A 69.2% success rate will just not cut it. That does not even take into account the potential field goals. Numerous times this season, Marty Schottenheimer decided against kicking a field goal when any other team in the league would. Consider they had the ball twice in St. Louis inside the 32 yard line and decided to punt the ball instead of kicking a field goal. Six potential points off the board. On the last drive of the game they also got inside the 32 and that makes nine potential points. Six would have won the game in a 28-24 loss. That is just one example of many.

The Chargers will look long and hard at kickers who can add the extra dimension to their offense. Christie will not return and the Chargers will look to free agency where a number of kickers are available, including Ex-Charger John Carney who has stated he would like to come home. Getting a kicker in the Draft is also an option.

Special teams will be crucial to the ultimate success of this franchise especially in the months of November and December. Games will happen where the offense and defense may not do enough to win and special teams will have to come up with that game changing play. Special teams is 1/3rd of the gameplan and it best start executing or more changes will come.

Accountability. It goes all the way back to the 2001 offseason when Fullback Fred McCrary was put on notice, having been exposed in the expansion draft. That has acted as a wakeup call, and McCrary must prove his worth as a blocking back every week.
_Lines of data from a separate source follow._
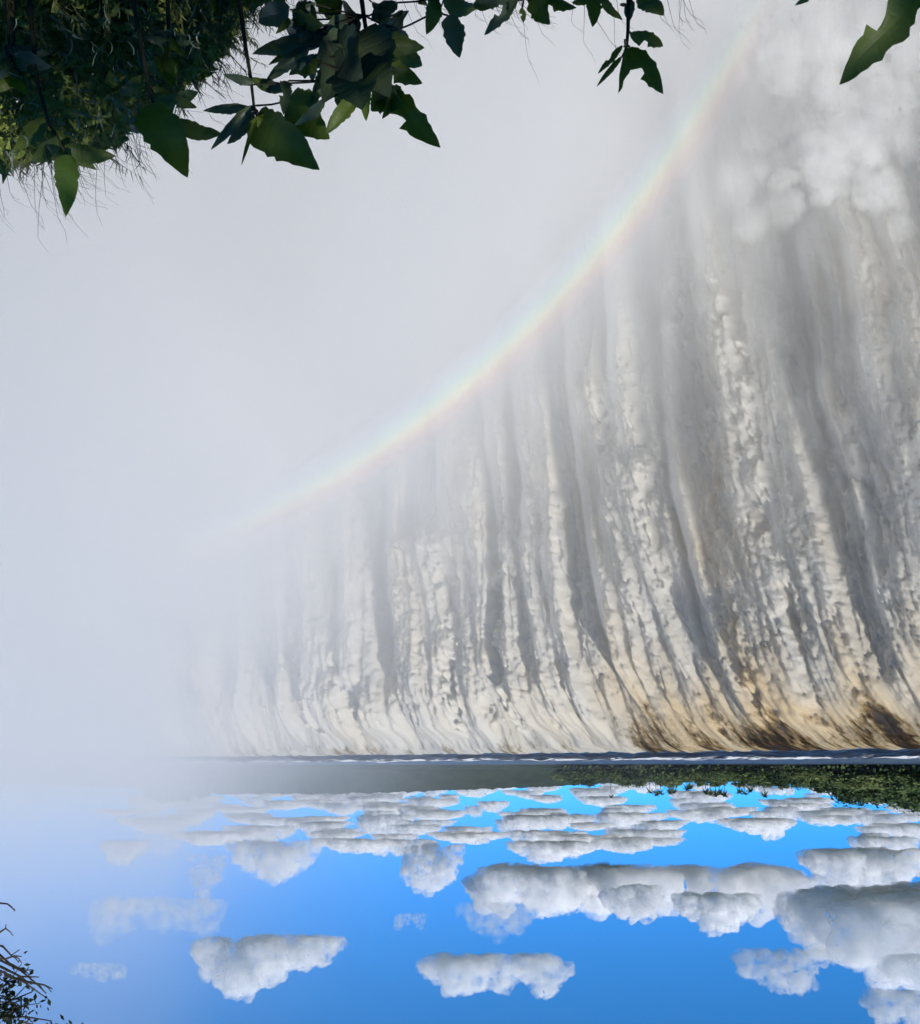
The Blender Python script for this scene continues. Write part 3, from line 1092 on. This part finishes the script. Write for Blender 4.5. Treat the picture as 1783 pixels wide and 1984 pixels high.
def far_palm(px, top, y, label, group=None, cr=1.0, slim=1.0):
    p = at(px, HORIZON, y)
    h = at(px, top, y).z - 0.6 - cr * 0.4
    t = empty('palm_tree', (p.x, y, 0.6))
    tag(t, label, 'palm tree', group)
    a = link('trunk', palm_trunk, t, bark_m)
    a.scale = (h * slim, h * slim, h)
    c = link('crown', r.choice(palm_crowns), t)
    set_mat(c, leaf_far[2])
    c.location.z = h
    c.scale = (cr, cr, cr)
    c.rotation_euler.z = r.uniform(0, 6)


far_palm(1183, 1547, 330, 'slender tall palm standing alone above the treeline', None, 0.9, 0.6)
far_palm(1512, 1531, 330, 'short palm poking up between the broad trees', None, 1.0)
for lab, pp in (('bushy topped palm in the largest palm clump of the far bank', ((1258, 1538), (1270, 1543), (1279, 1541), (1297, 1539), (1304, 1538))),
                ('palm of the pair standing between the two palm clumps', ((1330, 1533), (1336, 1530))),
                ('bushy topped palm in the small dense palm clump of the far bank', ((1366, 1540), (1375, 1543), (1385, 1545), (1393, 1541), (1402, 1545))),
                ('palm in the open row of three beside the small palm clump', ((1430, 1539), (1441, 1541), (1452, 1536))),
                ('single stout palm between the row of three palms and the short palm', ((1479, 1546),))):
    for px, top in pp:
        far_palm(px, top, 326, lab, lab.replace('palm', 'palms', 1) if len(pp) > 1 else None, 1.5)

px = 1095.0
while px < 1900:
    seg = [t_ for a, t_ in SEG if px >= a][-1]
    grow = 1 + 0.9 * sstep(1500, 1750, px)
    t_ = far_tree(px, HORIZON + r.uniform(10, 24) * grow, r.uniform(308, 322), 'low waterside bush ' + seg, 'low waterside bushes ' + seg, r.choice((0, 1, 3, 4)), r.choice(leaf_far))
    t_.scale.x *= r.uniform(1.0, 1.9)
    t_.scale.y *= r.uniform(1.0, 1.6)
    px += r.uniform(7, 17)

# undergrowth along the water's edge on the far bank
sc_m = MB()
for i in range(900):
    px = r.uniform(1090, 1900)
    y = r.uniform(306, 328)
    p = at(px, HORIZON, y)
    c = Vector((p.x, y, 0.1 + (1.0 + 3.6 * abs(float(perlin2(np.array(px * .031), np.array(y * .1), 81))) + 1.6 * abs(float(perlin2(np.array(px * .11), np.array(y * .1), 82)))) * r.random() ** 0.8))
    s_ = r.uniform(0.25, 0.6)
    n_ = Vector((r.uniform(-.7, .7), -1, r.uniform(0, .9))).normalized()
    a = n_.orthogonal().normalized()
    d_ = n_.cross(a)
    sc_m.poly([c + a * s_, c + d_ * s_ * .7, c - a * s_, c - d_ * s_ * .7])
tag(link('undergrowth', sc_m.mesh('undergrowth', False), None, leaf_far[0]), 'dense low green scrub along the far water edge', None, None, 'stuff')

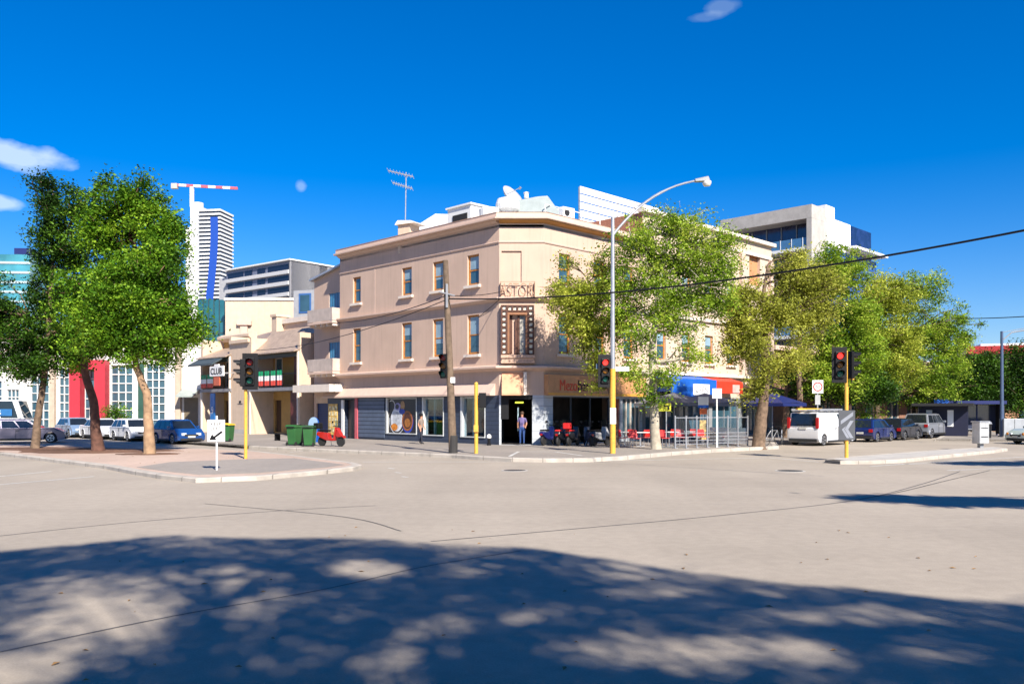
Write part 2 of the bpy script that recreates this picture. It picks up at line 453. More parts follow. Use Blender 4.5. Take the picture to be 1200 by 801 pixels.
def curve(pts, n=8):
    out = []
    P = [pts[0]] + pts + [pts[-1]]
    for i in range(1, len(P)-2):
        for k in range(n):
            t = k/n; a,b,c,d = [Vector(q) for q in P[i-1:i+3]]
            out.append(.5*((2*b)+(-a+c)*t+(2*a-5*b+4*c-d)*t*t+(-a+3*b-3*c+d)*t**3))
    out.append(Vector(pts[-1])); return out
strip(curve([g2(*p) for p in [(-40,772),(200,722),(380,690),(500,663),(610,645)]]), .035, .003, sm)
strip(curve([g2(*p) for p in [(505,634),(700,617),(850,603),(1000,586),(1080,567),(1125,552)]]), .05, .003, sm)
strip(curve([g2(*p) for p in [(1010,584.5),(1060,575),(1105,564),(1160,551)]]), .045, .007, sm)
strip(curve([g2(*p) for p in [(-40,632),(150,612),(330,598),(440,592)]]), .04, .003, sm)
strip(curve([g2(*p) for p in [(240,590),(400,605),(470,622)]]), .03, .007, sm)
tag(sm.build('road_seam', m_tar, recalc=False), kind='structure')
# curb ramp panel at the corner, light outline
rm = MB()
strip([g2(*p, .15) for p in [(597,534.5),(608,528.8),(650,529),(682,533.6)]], .14, .155, rm)
tag(rm.build('ramp_edging', m_mark, recalc=False), kind='structure')

def pit(px, py, a, b, n=26, seed=0):
    rr = random.Random(seed); x, y = G(px, py, .13)
    return [(x+a*math.cos(2*math.pi*k/n)*rr.uniform(.8,1.1), y+b*math.sin(2*math.pi*k/n)*rr.uniform(.8,1.1)) for k in range(n)]
for px, py, a, b, sd in ((41,525.4,3.6,1.9,1),(113,528.0,3.8,2.3,2),(175,531.6,1.4,1.0,3)):
    tag(MB().prz(pit(px,py,a,b,seed=sd), .131, .141).build('tree_pit', groundmat('bark mulch', (.16,.085,.05), patch=.3, fine=.35) if sd == 1 else bpy.data.materials['bark mulch']), kind='structure')
def cover(px, py, r, lab, z=0.):
    x, y = G(px, py, z)
    t = thing('manhole_cover', lab, 'manhole cover', (x, y, z))
    MB().lathe([(r*1.2,.0),(r*1.2,.006),(r,.008)], 28).build('ring', m_conc, t)
    MB().lathe([(r,.004),(r,.011),(.02,.012)], 28).build('lid', mat('cast iron', (.05,.05,.052), .5, bump=.4, scale=3), t)
cover(926, 551.5, .42, 'dark round iron manhole cover in the road below the white van')
cover(603, 551, .38, 'round manhole cover in the road in front of the corner ramp')

lv = MB(); random.seed(4)
for i in range(90):
    x, y = random.uniform(-6, 7), random.uniform(6, 15)
    if i > 60: x, y = random.uniform(-20, -9), random.uniform(30, 42)
    z = .004 if i <= 60 else .14
    a = random.uniform(0, 6.28); l = random.uniform(.02, .055)
    c, s = math.cos(a)*l, math.sin(a)*l
    lv.add([(x-c,y-s,z+.002),(x+s*.4,y-c*.4,z+.012),(x+c,y+s,z+.004),(x-s*.4,y+c*.4,z+.015)], [(0,1,2),(0,2,3)])
tag(lv.build('fallen_leaves', mat('dry leaf', (.30,.17,.06), .8, var=.4, scale=3), recalc=False), kind='stuff', label='small dry leaves scattered on the road', cat='leaves')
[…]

More wakeup calls need to be sent out to this unit in the offseason, and that will come in the form of different players.

It is clear Schottenheimer does not think it is the coaching, "We may not have available to us right now the players that we need to have to get it done in that one phase." Steve Crosby (he will be featured in another section to come soon), the Chargers special teams coach, is breathing a sigh of relief at that news.